(Scenes as source code)
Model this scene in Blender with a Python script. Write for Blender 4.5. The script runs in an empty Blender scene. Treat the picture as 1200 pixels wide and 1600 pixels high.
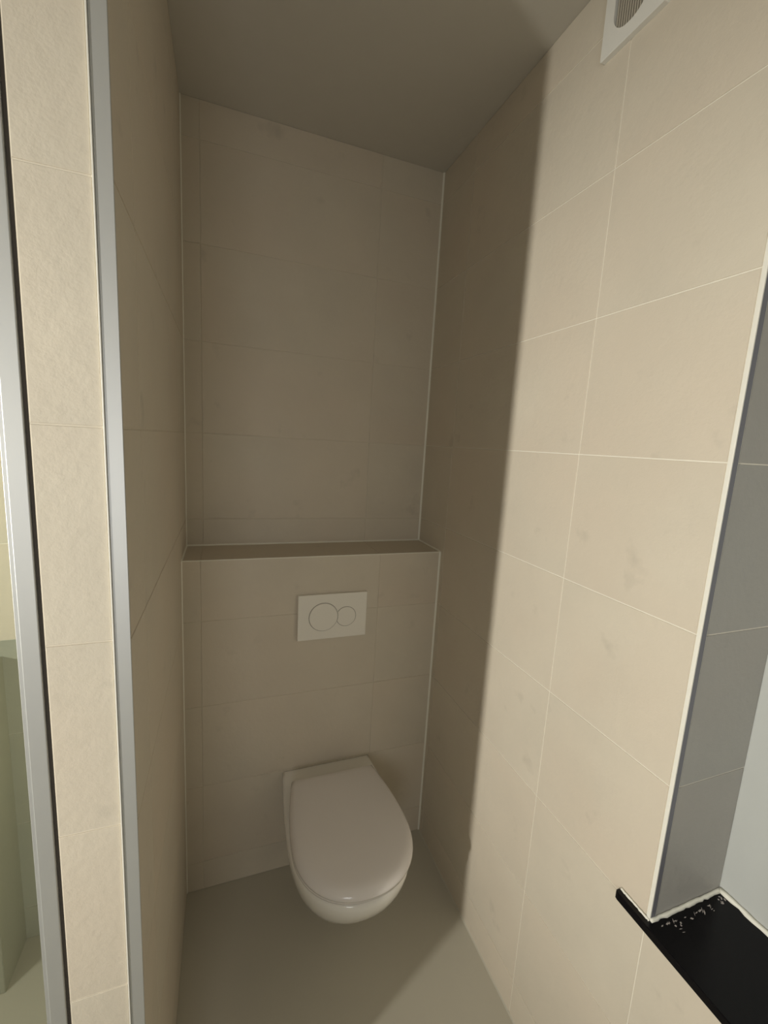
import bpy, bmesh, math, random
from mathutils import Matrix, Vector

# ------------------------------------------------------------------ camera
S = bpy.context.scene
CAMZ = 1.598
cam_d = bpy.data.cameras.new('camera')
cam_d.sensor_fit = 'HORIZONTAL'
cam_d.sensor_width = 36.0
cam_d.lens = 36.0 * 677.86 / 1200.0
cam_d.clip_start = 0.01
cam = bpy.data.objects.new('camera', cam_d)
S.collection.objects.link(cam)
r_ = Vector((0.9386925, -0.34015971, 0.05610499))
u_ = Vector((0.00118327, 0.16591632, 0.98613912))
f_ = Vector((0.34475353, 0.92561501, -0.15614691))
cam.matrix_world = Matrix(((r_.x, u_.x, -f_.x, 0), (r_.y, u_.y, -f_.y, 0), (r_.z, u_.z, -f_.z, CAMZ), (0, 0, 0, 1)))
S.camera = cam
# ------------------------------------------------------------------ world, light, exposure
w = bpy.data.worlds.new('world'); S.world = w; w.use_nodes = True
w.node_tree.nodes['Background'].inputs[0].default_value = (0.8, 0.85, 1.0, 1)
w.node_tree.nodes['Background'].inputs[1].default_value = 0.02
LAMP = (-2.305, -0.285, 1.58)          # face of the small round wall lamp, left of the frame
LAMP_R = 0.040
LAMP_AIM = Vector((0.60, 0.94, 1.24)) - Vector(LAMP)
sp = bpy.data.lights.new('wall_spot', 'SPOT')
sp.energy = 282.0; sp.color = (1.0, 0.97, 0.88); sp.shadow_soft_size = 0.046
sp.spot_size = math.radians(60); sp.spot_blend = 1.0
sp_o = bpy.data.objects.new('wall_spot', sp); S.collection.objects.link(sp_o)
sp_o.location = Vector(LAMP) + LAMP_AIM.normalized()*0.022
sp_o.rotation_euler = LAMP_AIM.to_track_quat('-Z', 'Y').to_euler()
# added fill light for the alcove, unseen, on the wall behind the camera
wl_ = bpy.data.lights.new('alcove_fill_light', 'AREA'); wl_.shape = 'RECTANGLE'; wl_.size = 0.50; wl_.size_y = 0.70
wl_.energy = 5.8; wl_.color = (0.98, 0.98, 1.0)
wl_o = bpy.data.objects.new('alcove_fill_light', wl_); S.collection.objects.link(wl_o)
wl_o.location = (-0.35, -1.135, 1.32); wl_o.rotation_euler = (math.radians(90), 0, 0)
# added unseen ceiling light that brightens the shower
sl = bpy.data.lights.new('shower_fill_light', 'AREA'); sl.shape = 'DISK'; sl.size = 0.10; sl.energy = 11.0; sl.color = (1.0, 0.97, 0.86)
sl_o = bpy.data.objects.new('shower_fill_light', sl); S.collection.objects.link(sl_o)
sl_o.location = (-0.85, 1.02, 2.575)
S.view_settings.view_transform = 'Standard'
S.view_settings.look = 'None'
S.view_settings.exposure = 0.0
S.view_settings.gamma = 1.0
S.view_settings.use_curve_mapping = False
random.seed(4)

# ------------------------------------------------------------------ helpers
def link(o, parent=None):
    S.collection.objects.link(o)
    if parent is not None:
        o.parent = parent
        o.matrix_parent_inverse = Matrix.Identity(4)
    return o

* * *

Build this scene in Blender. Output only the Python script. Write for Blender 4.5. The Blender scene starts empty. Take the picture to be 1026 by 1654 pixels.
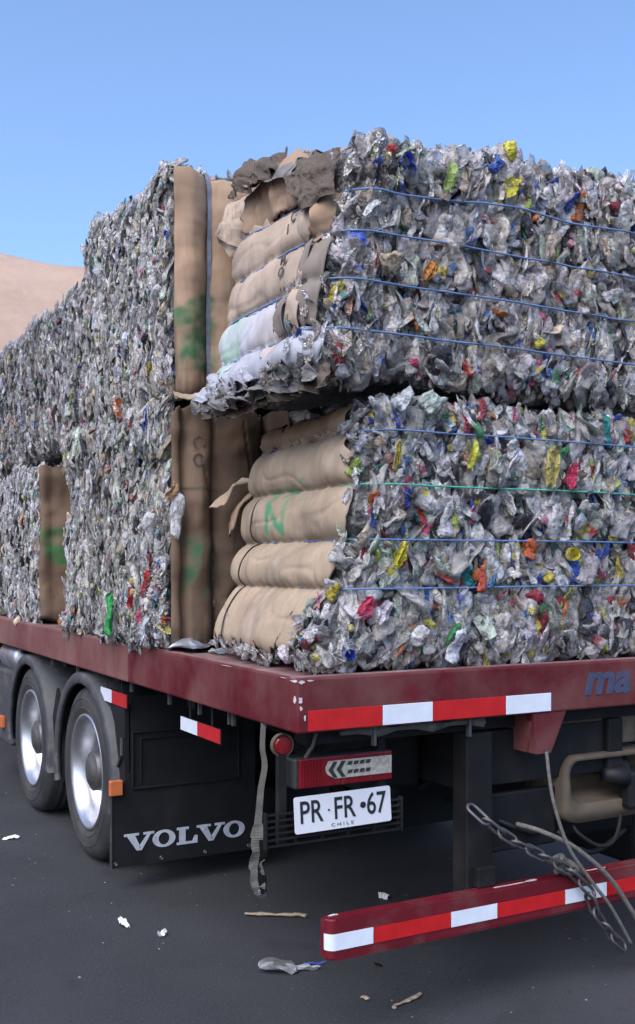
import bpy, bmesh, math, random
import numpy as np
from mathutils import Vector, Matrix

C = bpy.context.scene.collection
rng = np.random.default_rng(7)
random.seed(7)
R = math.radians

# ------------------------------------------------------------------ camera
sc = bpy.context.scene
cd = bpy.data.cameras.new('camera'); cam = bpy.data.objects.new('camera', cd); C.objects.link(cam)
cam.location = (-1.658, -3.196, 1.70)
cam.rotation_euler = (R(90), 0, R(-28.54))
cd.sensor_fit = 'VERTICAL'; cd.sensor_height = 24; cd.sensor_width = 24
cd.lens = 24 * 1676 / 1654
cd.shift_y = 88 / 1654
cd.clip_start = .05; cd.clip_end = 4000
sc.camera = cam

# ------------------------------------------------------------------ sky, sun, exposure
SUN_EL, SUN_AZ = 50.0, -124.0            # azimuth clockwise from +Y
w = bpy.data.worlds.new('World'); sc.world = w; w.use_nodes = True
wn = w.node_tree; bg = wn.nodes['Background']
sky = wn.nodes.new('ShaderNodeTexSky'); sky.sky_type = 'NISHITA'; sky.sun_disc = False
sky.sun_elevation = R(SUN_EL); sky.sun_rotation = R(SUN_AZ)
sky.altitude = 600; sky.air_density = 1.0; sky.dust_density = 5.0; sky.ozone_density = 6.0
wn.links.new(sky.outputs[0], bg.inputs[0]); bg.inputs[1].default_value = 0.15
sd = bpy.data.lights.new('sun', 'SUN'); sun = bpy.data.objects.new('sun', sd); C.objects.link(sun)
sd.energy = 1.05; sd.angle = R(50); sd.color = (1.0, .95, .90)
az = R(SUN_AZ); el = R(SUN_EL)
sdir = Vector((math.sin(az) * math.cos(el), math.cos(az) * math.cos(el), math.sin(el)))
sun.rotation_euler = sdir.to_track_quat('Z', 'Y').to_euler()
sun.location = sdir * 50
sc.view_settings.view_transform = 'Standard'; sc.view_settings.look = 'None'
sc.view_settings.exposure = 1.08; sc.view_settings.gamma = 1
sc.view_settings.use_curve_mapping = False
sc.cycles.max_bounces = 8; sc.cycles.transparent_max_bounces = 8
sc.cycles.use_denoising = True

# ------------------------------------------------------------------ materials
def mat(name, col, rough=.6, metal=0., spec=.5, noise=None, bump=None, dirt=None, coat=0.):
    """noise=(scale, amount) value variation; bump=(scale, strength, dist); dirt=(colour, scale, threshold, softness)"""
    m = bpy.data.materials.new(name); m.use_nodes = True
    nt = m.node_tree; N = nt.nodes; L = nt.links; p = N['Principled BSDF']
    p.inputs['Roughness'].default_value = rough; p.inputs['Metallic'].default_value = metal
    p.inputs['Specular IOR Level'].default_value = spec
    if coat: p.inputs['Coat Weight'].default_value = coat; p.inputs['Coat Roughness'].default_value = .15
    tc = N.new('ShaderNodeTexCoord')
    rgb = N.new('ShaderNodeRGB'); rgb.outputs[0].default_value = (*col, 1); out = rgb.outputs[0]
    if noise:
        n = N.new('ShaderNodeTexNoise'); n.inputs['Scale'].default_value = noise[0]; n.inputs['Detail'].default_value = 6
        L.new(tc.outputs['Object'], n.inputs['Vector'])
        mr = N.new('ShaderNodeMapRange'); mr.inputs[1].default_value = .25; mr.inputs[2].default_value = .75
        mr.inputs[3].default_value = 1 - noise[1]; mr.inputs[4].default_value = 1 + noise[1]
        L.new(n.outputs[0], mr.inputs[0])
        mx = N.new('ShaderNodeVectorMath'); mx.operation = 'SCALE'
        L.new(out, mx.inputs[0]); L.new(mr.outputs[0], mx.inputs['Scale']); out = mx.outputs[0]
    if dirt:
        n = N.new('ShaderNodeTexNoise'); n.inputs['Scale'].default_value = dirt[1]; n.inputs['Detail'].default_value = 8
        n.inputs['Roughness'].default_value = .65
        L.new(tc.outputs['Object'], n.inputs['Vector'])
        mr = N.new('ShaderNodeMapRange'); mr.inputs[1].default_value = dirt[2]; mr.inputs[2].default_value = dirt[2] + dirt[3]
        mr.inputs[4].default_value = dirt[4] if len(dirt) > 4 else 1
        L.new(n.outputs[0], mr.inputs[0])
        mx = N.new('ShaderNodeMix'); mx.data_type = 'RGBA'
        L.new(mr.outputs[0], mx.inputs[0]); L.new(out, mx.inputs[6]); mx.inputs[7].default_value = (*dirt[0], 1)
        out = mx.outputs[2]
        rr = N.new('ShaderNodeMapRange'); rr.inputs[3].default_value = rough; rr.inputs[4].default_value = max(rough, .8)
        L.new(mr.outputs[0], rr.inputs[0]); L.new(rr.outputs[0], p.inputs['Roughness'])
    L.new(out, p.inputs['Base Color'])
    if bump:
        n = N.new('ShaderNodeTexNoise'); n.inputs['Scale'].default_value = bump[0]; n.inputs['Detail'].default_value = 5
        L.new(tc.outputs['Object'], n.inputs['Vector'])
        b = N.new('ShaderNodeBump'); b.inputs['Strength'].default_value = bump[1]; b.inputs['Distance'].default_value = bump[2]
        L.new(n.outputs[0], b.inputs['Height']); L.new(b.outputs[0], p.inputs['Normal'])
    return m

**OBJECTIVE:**
Report how many lines in the listing above include the word "Write". Give nothing but the number.

**TASK RESPONSE:**
2